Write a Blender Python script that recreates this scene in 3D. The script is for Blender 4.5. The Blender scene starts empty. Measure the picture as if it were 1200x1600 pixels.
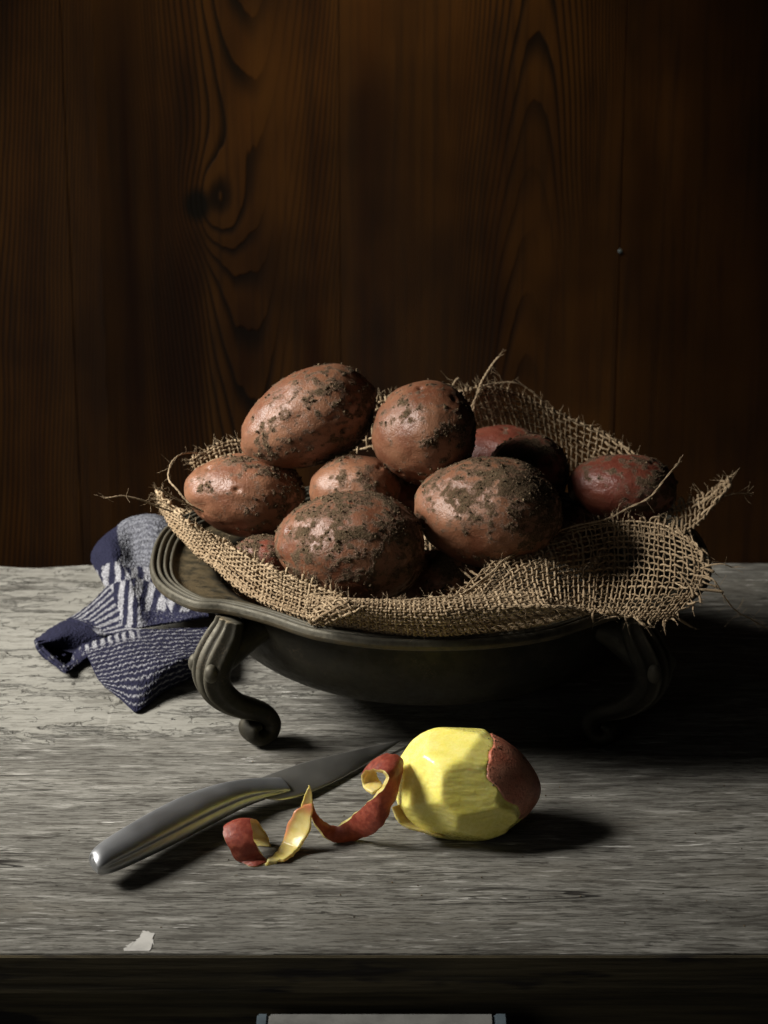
import bpy, bmesh, math
import numpy as np
from mathutils import Vector
R = math.radians
scene = bpy.context.scene
col = scene.collection
rng = np.random.default_rng(11)

# ------------------------------------------------------------------ camera
CAM = np.array([0.0, -1.573, 0.794]); PITCH = R(20.0); FPX = 4200.0
cd = bpy.data.cameras.new("camera"); cam = bpy.data.objects.new("camera", cd); col.objects.link(cam)
cam.location = CAM; cam.rotation_euler = (R(90) - PITCH, 0, 0)
cd.sensor_fit = 'AUTO'; cd.sensor_width = 36.0; cd.lens = FPX / 1600 * 36.0
cd.clip_start = 0.05; cd.clip_end = 50
cd.dof.use_dof = True; cd.dof.focus_distance = 1.74; cd.dof.aperture_fstop = 14.0
scene.camera = cam

# ------------------------------------------------------------------ light
w = bpy.data.worlds.new("World"); scene.world = w; w.use_nodes = True
bg = w.node_tree.nodes['Background']; bg.inputs[0].default_value = (0.9, 0.95, 1.0, 1); bg.inputs[1].default_value = 0.004

def area_lamp(name, loc, target, size, energy, color, spread=180):
    l = bpy.data.lights.new(name, 'AREA'); l.shape = 'RECTANGLE'
    l.size, l.size_y = size; l.energy = energy; l.color = color; l.spread = R(spread)
    o = bpy.data.objects.new(name, l); col.objects.link(o); o.location = loc
    o.rotation_euler = (Vector(target) - Vector(loc)).to_track_quat('-Z', 'Y').to_euler()
    return o
area_lamp("key_lamp", (-1.22, 0.11, 0.92), (-0.24, 0.29, 0.02), (0.76, 0.48), 7.3, (1.0, 0.96, 0.90), 46)
area_lamp("wall_lamp", (-0.08, 0.60, 0.90), (-0.03, 0.86, 0.42), (0.22, 0.12), 0.95, (1.0, 0.83, 0.50), 74)
area_lamp("front_lamp", (-0.70, -1.30, 0.42), (0.05, 0.0, 0.04), (0.6, 0.5), 0.55, (1.0, 0.96, 0.90), 120)
scene.view_settings.view_transform = 'Standard'; scene.view_settings.look = 'None'
scene.view_settings.exposure = 0.0; scene.view_settings.gamma = 1.0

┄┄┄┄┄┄

Produce an exact copy of each line of data, skipping embedded images.

Write a Blender Python script that recreates this scene in 3D. The script is for Blender 4.5. The Blender scene starts empty. Measure the picture as if it were 1200x1600 pixels.
import bpy, bmesh, math
import numpy as np
from mathutils import Vector
R = math.radians
scene = bpy.context.scene
col = scene.collection
rng = np.random.default_rng(11)

# ------------------------------------------------------------------ camera
CAM = np.array([0.0, -1.573, 0.794]); PITCH = R(20.0); FPX = 4200.0
cd = bpy.data.cameras.new("camera"); cam = bpy.data.objects.new("camera", cd); col.objects.link(cam)
cam.location = CAM; cam.rotation_euler = (R(90) - PITCH, 0, 0)
cd.sensor_fit = 'AUTO'; cd.sensor_width = 36.0; cd.lens = FPX / 1600 * 36.0
cd.clip_start = 0.05; cd.clip_end = 50
cd.dof.use_dof = True; cd.dof.focus_distance = 1.74; cd.dof.aperture_fstop = 14.0
scene.camera = cam

# ------------------------------------------------------------------ light
w = bpy.data.worlds.new("World"); scene.world = w; w.use_nodes = True
bg = w.node_tree.nodes['Background']; bg.inputs[0].default_value = (0.9, 0.95, 1.0, 1); bg.inputs[1].default_value = 0.004

def area_lamp(name, loc, target, size, energy, color, spread=180):
    l = bpy.data.lights.new(name, 'AREA'); l.shape = 'RECTANGLE'
    l.size, l.size_y = size; l.energy = energy; l.color = color; l.spread = R(spread)
    o = bpy.data.objects.new(name, l); col.objects.link(o); o.location = loc
    o.rotation_euler = (Vector(target) - Vector(loc)).to_track_quat('-Z', 'Y').to_euler()
    return o
area_lamp("key_lamp", (-1.22, 0.11, 0.92), (-0.24, 0.29, 0.02), (0.76, 0.48), 7.3, (1.0, 0.96, 0.90), 46)
area_lamp("wall_lamp", (-0.08, 0.60, 0.90), (-0.03, 0.86, 0.42), (0.22, 0.12), 0.95, (1.0, 0.83, 0.50), 74)
area_lamp("front_lamp", (-0.70, -1.30, 0.42), (0.05, 0.0, 0.04), (0.6, 0.5), 0.55, (1.0, 0.96, 0.90), 120)
scene.view_settings.view_transform = 'Standard'; scene.view_settings.look = 'None'
scene.view_settings.exposure = 0.0; scene.view_settings.gamma = 1.0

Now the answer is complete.